O programa foi criado pela Fundação Biblioteca Nacional (FBN), instituição vinculada ao Ministério da Cultura, para difundir a cultura e a literatura brasileiras no exterior, com a concessão de Bolsas de Tradução e Publicação, com a finalidade de apoiar a publicação, em língua estrangeira, de obras de autores brasileiros no exterior.
O programa incluía os seguintes gêneros: romance, conto, poesia, crônica, infantil e/ou juvenil, teatro, obra de referência, ensaio literário, ensaio de ciências sociais, ensaio histórico e antologias de poemas e contos. Um dos vencedores foi o livro Se Eu Fechar Meus Olhos Agora, de Edney Silvestre, que será publicado na Holanda. Outro que será publicado na França, pela Anacaona Éditions, é Elite da Tropa 2, de Luiz Eduardo Soares, Claudio Ferraz, André Batista e Rodrigo Pimentel.
Foram aceitas inscrições para tradução e publicação em qualquer idioma, e as bolsas poderiam ser atribuídas às editoras que inscrevessem projetos que contemplassem obras nunca traduzidas para o idioma indicado ou que se destinassem ao custeio de nova tradução. Outros títulos selecionados foram: O Movimento Pendular, de Alberto Mussa, e Sinfonia em Branco, de Adriana Lisboa (para a Romênia), A Guerra no Bom Fim, de Moacyr Scliar (para a Alemanha), Mastigando Humanos, de Santiago Nazarian, e O Cemitério dos Vivos, de Lima Barreto (para a Espanha), e duas obras de Luis Fernando Verissimo, O Opositor e Os Espiões, também para a Romênia.
Agenda. À beira de uma reforma ministerial, a ministra da Cultura tem mantido uma agenda focada principalmente em despachos internos e longe de eventuais conflitos com artistas desgostosos com os rumos de sua gestão - fora vaiada em Brasília durante o festival de cinema. No dia 9, entregou a personalidades de destaque no Teatro Santa Isabel, no Recife, a Ordem do Mérito Cultural, o que incluiu curiosamente uma medalha para si mesma - a distinção é fruto de um decreto de 2009, que reza que todo ministro da Cultura deva ser condecorado no seu primeiro ano de gestão, conforme esclareceu o MinC.

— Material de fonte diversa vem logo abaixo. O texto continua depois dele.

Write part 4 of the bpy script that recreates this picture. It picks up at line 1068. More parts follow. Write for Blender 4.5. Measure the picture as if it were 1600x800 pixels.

O ProCultura, que embute a reforma da Lei Rouanet, está praticamente parado no Congresso, assim como o projeto do Vale Cultura. Isso, somado a uma execução pífia do orçamento, tem levado muita gente importante a se manifestar a respeito das políticas do MinC sob o governo Dilma, caso do diretor de teatro José Celso Martinez Corrêa. Este postou uma carta aberta em seu blog na semana passada.
"Depois do horizonte aberto por ministros como Gil e Juca no governo Lula, sacrifica-se uma artista como Ana Buarque de Hollanda como bode da situação", diz Zé Celso. "Dilma não pode fazer isso com os artistas, inclusive com sua ministra, não lhe dando condições de ação criadora. Precisa se encontrar com artistas brasileiros direta e imediatamente, corpo a corpo, para receber esta energia pré-sal da cultura que neste momento os artistas trazem no corpo e em suas obras."
Outro que afirmou sua dissidência foi o ator José de Abreu. Ele postou no Twitter, recentemente: "O MinC é tão insignificante que nem escândalos colam. R$ 200 milhões não foram aplicados este ano, e a ministra vai pra Buenos Aires no feriado", alfinetou. Militantes da área do Circo soltaram um manifesto contra a Funarte sob a gestão da ministra - tinha prometido pagar edital Pró-cultura/Lonas de Circo/2010 em agosto e os artistas dizem que nada saiu.
Depois de passar o feriado da Proclamação da República em Buenos Aires, em reunião com a Secretaria Nacional de Cultura da Argentina, Ana deve embarcar na segunda-feira para a Europa. De terça a sábado, acompanhada de Sergio Mamberti (secretário de Políticas Culturais), ela estará em Bruxelas acompanhando o Festival Europalia/Brasil.